La séptima temporada acabó por estrechar el cerco alrededor de nuestro verdugo a tiempo parcial. Dexter quiere dejarlo, pero vuelve a liarse con una rubia peligrosa que mató de pequeñita y que domina la ciencia del arsénico sin compasión y el homicidio de herboristería. Debra pierde definitivamente el norte tratando de encubrir a su idolatrado hermano y el serial concluye con un crimen que ya no puede justificar nadie: ni el espectador ni los dos hermanos, quebrándose sin remedio la confianza mutua.
Dexter (que hasta ha contado con su propia serie animada para la web, Early Cuts, una especie de precuela donde se narran algunas de sus andanzas juveniles) es un personaje surgido de la pluma de Jeff Lindsay, en cuyo material (El oscuro pasajero y Querido Dexter) se basan –con abundantes licencias poéticas- las dos primeras temporadas. La ficción televisiva hace años que camina a su aire, mientras Lindsay continúa ampliando su serie de libros.
¿Qué nos aguarda, pues, en esta octava y definitiva temporada? Charlotte Rampling se une a la fiesta para despedirnos de este tipo que mata y al que, sin embargo, nunca queremos que cojan (toda una trasposición ética para un espectador que se ha acostumbrado en la última década a adorar ficciones protagonizadas por auténticos hijos de puta). El cartel promocional no deja mucho lugar a dudas: Michael C. Hall ocupará el lugar de sus víctimas. Sólo resta saber quién empuñará esta vez el bisturí…
Cuando un serial televisivo alcanza tamaña longevidad, lo único que se les puede exigir a sus creadores es un final que sea consecuente y esté a la altura (algo que no han tenido las también muy veteranas El séquito (2004-2011) o Mujeres desesperadas (2004-2012), por citar dos seriales que también han llegado a las ocho entregas). Dexter es un criminal autoconsciente, un Ricardo III sin taras físicas pero capaz de camelarse a cualquiera con su aparente indefensión, con su estudiadísimo y maquiavélico discurso de medios y fines.

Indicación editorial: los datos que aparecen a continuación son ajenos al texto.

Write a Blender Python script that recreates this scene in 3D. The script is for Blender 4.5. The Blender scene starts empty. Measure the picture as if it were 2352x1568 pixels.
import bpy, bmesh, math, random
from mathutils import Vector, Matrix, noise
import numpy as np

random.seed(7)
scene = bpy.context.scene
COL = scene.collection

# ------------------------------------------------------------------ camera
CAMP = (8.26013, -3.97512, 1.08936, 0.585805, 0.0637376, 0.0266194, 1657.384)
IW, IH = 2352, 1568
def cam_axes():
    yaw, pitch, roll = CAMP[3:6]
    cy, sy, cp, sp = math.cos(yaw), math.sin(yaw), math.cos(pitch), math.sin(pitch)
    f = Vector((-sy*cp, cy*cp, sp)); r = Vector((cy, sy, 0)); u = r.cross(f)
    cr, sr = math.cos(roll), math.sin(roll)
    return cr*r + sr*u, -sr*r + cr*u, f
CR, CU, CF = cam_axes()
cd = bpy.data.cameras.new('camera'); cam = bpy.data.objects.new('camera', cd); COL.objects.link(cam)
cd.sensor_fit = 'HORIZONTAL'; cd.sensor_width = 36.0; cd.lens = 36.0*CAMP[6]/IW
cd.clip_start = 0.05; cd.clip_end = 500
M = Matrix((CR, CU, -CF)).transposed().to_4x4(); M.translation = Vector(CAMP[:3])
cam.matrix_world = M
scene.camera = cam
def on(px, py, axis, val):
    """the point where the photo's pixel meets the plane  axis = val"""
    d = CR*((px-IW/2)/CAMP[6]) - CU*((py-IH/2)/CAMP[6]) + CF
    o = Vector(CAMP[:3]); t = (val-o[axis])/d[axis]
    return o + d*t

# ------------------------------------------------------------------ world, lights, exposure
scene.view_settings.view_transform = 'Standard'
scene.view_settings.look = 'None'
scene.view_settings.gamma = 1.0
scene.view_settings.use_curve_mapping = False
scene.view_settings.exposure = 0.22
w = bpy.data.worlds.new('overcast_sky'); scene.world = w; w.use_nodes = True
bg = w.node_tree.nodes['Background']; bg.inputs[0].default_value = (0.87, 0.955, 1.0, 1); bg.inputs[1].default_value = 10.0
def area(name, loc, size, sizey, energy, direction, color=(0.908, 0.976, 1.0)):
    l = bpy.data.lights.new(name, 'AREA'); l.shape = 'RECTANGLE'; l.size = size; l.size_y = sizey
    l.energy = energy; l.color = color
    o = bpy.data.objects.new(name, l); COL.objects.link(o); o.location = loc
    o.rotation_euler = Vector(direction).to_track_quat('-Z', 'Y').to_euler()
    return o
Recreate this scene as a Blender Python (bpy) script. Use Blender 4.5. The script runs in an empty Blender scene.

Hemos tenido ocho años para dejar de quererlo, para darnos cuenta de su condición de manipulador nato, de Norman Bates demasiado dado al monólogo y la interpelación a los muertos (aquí es el padre, en el clásico de Hitchcock era la madre embalsamada). Su justicia poética merece de un epílogo trágico, de un adiós quijotesco con puesta en escena grandilocuente.
El telón, en forma de lona de plástico, caerá sobre Dexter. ¿Quién lo substituirá como serial killer favorito de América?